Il primo giorno di ritiro parlai con Ventura e subito ebbi una strana sensazione, perché mi disse alcune cose che mi sorpresero. Mi aveva chiamato lui, mi aveva convinto e poi mi sento dire certe cose. Nella vita mi sono sempre guadagnato tutto, perciò se tu prima dici determinate cose e poi ne fai altre, io mi sento preso per il culo. Non è un discorso di presenze, non è nemmeno una richiesta di meritocrazia, perché io non scarico tutte le colpe, mi assumo le mie responsabilità. Ho avuto dei problemi fisici e non ho potuto dimostrare quanto valevo in campo. Però, dopo l’infortunio, chiesi all’allenatore: “Mister, come posso aiutare la squadra? Come posso accelerare il recupero?”. “Vai a giocare con la Primavera”, rispose lui. In tanti anni di carriera non ero mai andato con la Primavera, ma va bene, nessun problema, andiamo. Dopo qualche settimana, però, Ventura mi rinfacciò questa decisione. Una scelta che era partita da lui!

E allora non ci sto più.

A Torino stavo bene, il mio problema non era né la gente, né il presidente, né il Ds. Era l’allenatore, nient’altro. È stata una delusione enorme sul piano umano. Forse è stata colpa mia nel fidarmi troppo, l’unica cosa che posso dire è di essere onorato di aver indossato, anche per poco, quella maglia e di aver fatto parte di una squadra con una storia incredibile. Mio papà ha vissuto l’epopea del Grande Torino e la prima volta che venne in città, mi chiese subito di accompagnarlo a Superga. Speravo davvero di poter restare in granata per più tempo, purtroppo non è stato possibile.

Dopo la pausa invernale, il ritrovo era fissato per tutti il 28 dicembre. Poi saremmo partiti per un mini-ritiro. Mi è stato mandato un messaggio con scritto che invece sarei dovuto tornare a Torino il 5 gennaio perché davo fastidio all’allenatore. Al mio ritorno per fortuna si è aperta una possibilità sul mercato e me ne sono andato immediatamente.

Non ho mai avuto un chiarimento con il tecnico, né mi interessa averlo. La gente mi ha sempre amato perché sono un professionista serio e do tutto me stesso. Il mio unico problema era lui, ma lasciamo stare ora.

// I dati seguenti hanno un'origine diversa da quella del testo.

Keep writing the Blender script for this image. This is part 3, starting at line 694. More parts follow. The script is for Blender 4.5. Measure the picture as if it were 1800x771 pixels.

Voglio ancora giocare, ho ancora il veleno dentro, il veleno di andare in campo per vincere. Sono per il calcio antico, quello in cui prima dei calciatori devi scegliere gli uomini, perché è l’uomo che fa la differenza. Un giorno, quando smetterò, mi piacerebbe che la gente si ricordasse di me più come uomo che come giocatore di calcio. Perché i valori umani sono importanti. Almeno per me.